If the vertices of a hyperbola be at $$(-2, 0)$$ and $$(2, 0)$$ and one of its foci be at $$(-3, 0)$$, then which one of the following points does not lie on this hyperbola?

We are told that the vertices of the required hyperbola are at $$(-2,0)$$ and $$(2,0)$$. For any hyperbola with its transverse (real) axis along the $$x$$-axis, the standard form is

$$\frac{x^{2}}{a^{2}}-\frac{y^{2}}{b^{2}}=1,$$

where $$\left(\pm a,0\right)$$ are the vertices. Comparing this fact with the given vertices, we at once see that

$$a=2,\qquad a^{2}=4.$$

Next, one focus of the hyperbola is stated to be at $$(-3,0)$$. In the same standard orientation, the foci are at $$\left(\pm c,0\right)$$, so we identify

$$c=3,\qquad c^{2}=9.$$

A basic hyperbola identity connects the semi-transverse axis $$a$$, the semi-conjugate axis $$b$$ and the focal distance $$c$$:

$$c^{2}=a^{2}+b^{2}\qquad\text{(for a hyperbola).}$$

Substituting the already found values, we get

$$9 = 4 + b^{2},$$

so

$$b^{2}=9-4=5.$$

Hence, the complete Cartesian equation of the hyperbola is

$$\frac{x^{2}}{4}-\frac{y^{2}}{5}=1.$$

Now we shall test each of the four given points one by one by substituting their coordinates into this equation. A point lies on the curve only when the left-hand side equals $$1$$.

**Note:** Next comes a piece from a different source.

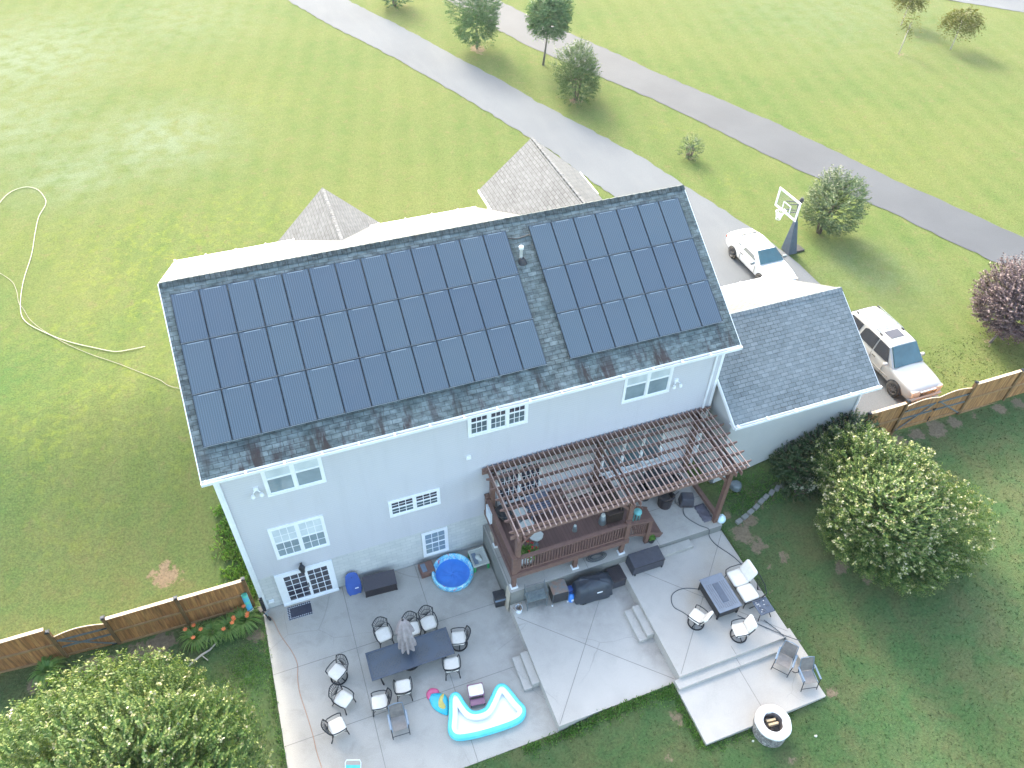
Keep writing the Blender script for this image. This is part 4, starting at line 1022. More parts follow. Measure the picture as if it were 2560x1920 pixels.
# ------------------------------------------------------------------ things on the lower patio
M['pool_blue'] = pm('pool_blue', (.05, .25, .74), (.04, .20, .66), 3, .3)
N = NT('pool_print'); co = N.coord()
c = N.mix(N.ramp(N.noise(co, 6, 3), .42, .55), (.10, .42, .68), (.30, .68, .80))
c = N.mix(N.ramp(N.noise(co, 9, 2), .60, .64), c, (.75, .82, .85))
pk = N.n('TexNoise'); pk.inputs['Scale'].default_value = 7.3; N.l(N.mapping(co, (1, 1, 1), (0, 0, 1)), pk.inputs['Vector'])
c = N.mix(N.ramp(pk.outputs['Fac'], .64, .67), c, (.62, .16, .24))
N.color(c); M['pool_print'] = N.set(.3)
pool = empty('splash_pool', (7.47, -.95, 0), label='round inflatable splash pool, plain blue inside with a patterned ring', cat='pool')
b = MB(); k = 48
b.lathe([(.70, .02), (.71, .08), (.735, .16), (.75, .22), (.78, .27), (.82, .28), (.855, .25), (.87, .2), (.855, .15), (.87, .09), (.85, .02), (.8, 0)], k); b.build('inflated_ring', M['pool_print'], pool, smooth=True)
b = MB()
for r_ in [.05]+list(range(2, 9)):
    for j in range(40): t = 2*PI*j/40; b.v.append((.72*r_/8*math.cos(t), .72*r_/8*math.sin(t), .03+.014*math.sin(t*3+r_*1.1)+.008*math.sin(t*11+r_)))
for r_ in range(7):
    for j in range(40): b.f.append((r_*40+j, r_*40+(j+1) % 40, (r_+1)*40+(j+1) % 40, (r_+1)*40+j)); b.mi.append(0); b.rn.append(.5)
b.f.append(tuple(range(40))); b.mi.append(0); b.rn.append(.5); b.build('pool_floor', M['pool_blue'], pool, smooth=True)
# large paddling pool shaped like a bent bean
M['aqua'] = pm('aqua_vinyl', (.10, .58, .72), (.13, .66, .78), 3, .25)
M['aqua_in'] = pm('pale_vinyl', (.88, .91, .91), (.86, .89, .9), 3, .3)
OUT = [(6.02, -5.85), (5.82, -5.98), (5.62, -6.58), (5.45, -7.06), (5.60, -7.38), (6.07, -7.52), (6.8, -7.60), (7.65, -7.62), (8.07, -7.52), (8.24, -7.25), (8.11, -6.87), (7.91, -6.28), (7.72, -6.12), (7.5, -6.19), (7.12, -6.58), (6.85, -6.78), (6.45, -6.72), (6.28, -6.40), (6.17, -5.97)]
def catmull(P, k=5, closed=True):
    out = []; n = len(P)
    for i in range(n if closed else n-1):
        g = lambda q: Vector(P[q % n]) if closed else Vector(P[max(0, min(n-1, q))])
        a, b_, c_, d = g(i-1), g(i), g(i+1), g(i+2)
        for j in range(k):
            t = j/k; out.append(.5*((2*b_)+(c_-a)*t+(2*a-5*b_+4*c_-d)*t*t+(3*b_-a-3*c_+d)*t**3))
    if not closed: out.append(Vector(P[-1]))
    return out
cxy = Vector((6.85, -6.95))
path = [Vector((p.x, p.y, 0)) for p in catmull(OUT)]
def inset(path, d):
    n = len(path); o = []
    for i in range(n):
        t = (path[(i+1) % n]-path[i-1]).normalized(); o.append(path[i]+Vector((-t.y, t.x, 0))*d)
    return o
path = inset(path, -.07); ctr = inset(path, .12)
pp = empty('paddling_pool', (6.85, -6.95, 0), label='large empty aqua and white inflatable paddling pool of bent bean shape', cat='pool')
b = MB(); b.tube([p+Vector((0, 0, .22)) for p in ctr], .09, 10, True); b.tube([p+Vector((0, 0, .09)) for p in ctr], .095, 10, True); part(b, 'outer_tube', M['aqua'], pp, smooth=True)
b = MB(); b.tube([p+Vector((0, 0, .19)) for p in inset(path, .24)], .12, 8, True); part(b, 'inner_lining', M['aqua_in'], pp, smooth=True)
from mathutils.geometry import tessellate_polygon
fp_ = [Vector((p.x-6.85, p.y+6.95, .035)) for p in inset(path, .2)]
me = bpy.data.meshes.new('pool_floor'); me.from_pydata([tuple(p) for p in fp_], [], [tuple(t) for t in tessellate_polygon([fp_])]); me.materials.append(M['aqua_in'])
if me.polygons[0].normal.z < 0: me.flip_normals()
o = bpy.data.objects.new('pool_floor', me); COL.objects.link(o); o.parent = pp
# flattened swim float beside it
M['float_cyan'] = pm('cyan_vinyl', (.03, .5, .62), (.02, .42, .56), 4, .3); M['pink'] = pm('pink_vinyl', (.62, .10, .22), (.5, .08, .2), 4, .35); M['yellowv'] = pm('yellow_vinyl', (.65, .55, .16), (.5, .42, .1), 5, .35)
fl = empty('swim_float', (5.4, -5.9, 0), label='deflated cyan swim float with pink end and yellow stripe beside the paddling pool', cat='float')
def blobpoly(pts, z0, h):
    P = [Vector((x, y)) for x, y in pts]; P = catmull(P, 4); c_ = sum(P, Vector((0, 0)))/len(P); b = MB(); n = len(P)
    for k_, (s_, z) in enumerate(((1, z0), (1.02, z0+h*.4), (.95, z0+h*.8), (.7, z0+h), (.3, z0+h*.9))):
        for q in P: v = c_+(q-c_)*s_; b.v.append((v.x, v.y, z+.006*math.sin(v.x*31+v.y*23)))
    for k_ in range(4):
        for j in range(n): b.f.append((k_*n+j, k_*n+(j+1) % n, (k_+1)*n+(j+1) % n, (k_+1)*n+j)); b.mi.append(0); b.rn.append(.5)
    b.f.append(tuple(range(4*n, 5*n))); b.mi.append(0); b.rn.append(.5); return b
part(blobpoly([(5.17, -5.50), (5.62, -5.64), (5.74, -5.90), (5.62, -6.35), (5.5, -6.42), (5.2, -6.1), (5.12, -5.8)], .01, .06), 'float_body', M['float_cyan'], fl, smooth=True)
part(blobpoly([(5.05, -5.62), (5.08, -5.42), (5.28, -5.30), (5.5, -5.42), (5.5, -5.56), (5.25, -5.52), (5.12, -5.66)], .005, .07), 'float_head', M['pink'], fl, smooth=True)
part(blobpoly([(5.36, -6.05), (5.44, -5.80), (5.60, -5.66), (5.67, -5.70), (5.56, -5.9), (5.6, -6.15), (5.5, -6.2)], .05, .035), 'yellow_stripe', M['yellowv'], fl, smooth=True)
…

Option A: $$(6,\,5\sqrt{2})$$

We have

$$\frac{x^{2}}{4}=\frac{6^{2}}{4}=\frac{36}{4}=9,$$

and

$$\frac{y^{2}}{5}=\frac{(5\sqrt{2})^{2}}{5}=\frac{25\cdot 2}{5}=\frac{50}{5}=10.$$

So the left-hand side becomes

$$9-10=-1\neq 1.$$

Therefore $$(6,\,5\sqrt{2})$$ does not satisfy the equation and is not on the hyperbola.

Option B: $$(-6,\,2\sqrt{10})$$

Compute

$$\frac{x^{2}}{4}=\frac{(-6)^{2}}{4}=\frac{36}{4}=9,\qquad \frac{y^{2}}{5}=\frac{(2\sqrt{10})^{2}}{5}=\frac{4\cdot 10}{5}=8.$$

The result is

$$9-8=1,$$

so this point indeed lies on the hyperbola.

Option C: $$(2\sqrt{6},\,5)$$

Compute

$$\frac{x^{2}}{4}=\frac{(2\sqrt{6})^{2}}{4}=\frac{4\cdot 6}{4}=6,\qquad \frac{y^{2}}{5}=\frac{5^{2}}{5}=\frac{25}{5}=5.$$

Thus

$$6-5=1,$$

so this point also lies on the curve.

Option D: $$(4,\,\sqrt{15})$$

Compute

$$\frac{x^{2}}{4}=\frac{4^{2}}{4}=\frac{16}{4}=4,\qquad \frac{y^{2}}{5}=\frac{(\sqrt{15})^{2}}{5}=\frac{15}{5}=3.$$

Hence

$$4-3=1,$$

so this point, too, satisfies the hyperbola’s equation.

Among the four points, only Option A fails to satisfy $$\dfrac{x^{2}}{4}-\dfrac{y^{2}}{5}=1$$ and hence does not belong to the hyperbola.

Hence, the correct answer is Option A.